Every summer, Kuhn and his wife Denise host tennis enthusiasts across the country as well as the world who want to experience playing tennis (for free) on a grass court. The SI article will likely spur interest, especially with the home mailing address — 2667 240th St., Charles City, Iowa — attached to the story’s “Court of Dreams” graphic.

“I like the way they did that,” Kuhn said. “I also like the (Charles City) Comets’ team color (orange) in the lettering.”

Though grass courts may be going the way of printed journalism and literature, several AILTC visitors have been inspired to build — or attempt to — their own home grass courts and have leaned on Kuhn for advice.

One of these visitors is Minnesota Vikings starting quarterback Kirk Cousins.

“He definitely has the means,” Kuhn said of Cousins, who recently played at the AILTC while accompanied by his personal tennis pro instructor, “and you can tell by just talking to him that he’s serious about it.”

But let’s get one thing straight: Putting down a Wimbledon-quality playing surface is not rocket science … it’s likely more complicated than that.

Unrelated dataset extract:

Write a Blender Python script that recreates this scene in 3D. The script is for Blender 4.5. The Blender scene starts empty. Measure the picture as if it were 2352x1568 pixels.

When Kuhn gets down to the details of keeping a dream alive that germinated circa 1962 when he was 11 years old while listening to BBC broadcasts of The Championships, Wimbledon, you realize it’s not easy being green. It involves mastery of strip tilling and drill-bore aeration; knowing the distinctive characteristics of perennial rye grass from that of Bermuda grass and/or Buffalo grass; and being able to read the weather well enough so a unforecasted downpour doesn’t wipe out hours of seed planting.

“In a way, it’s much like growing corn,” Kuhn says in an effort to keep it simple. “And what’s corn? Just another type of grass.”

Maybe that’s why tennis courts and baseball fields have been popping up in the middle of cornfields.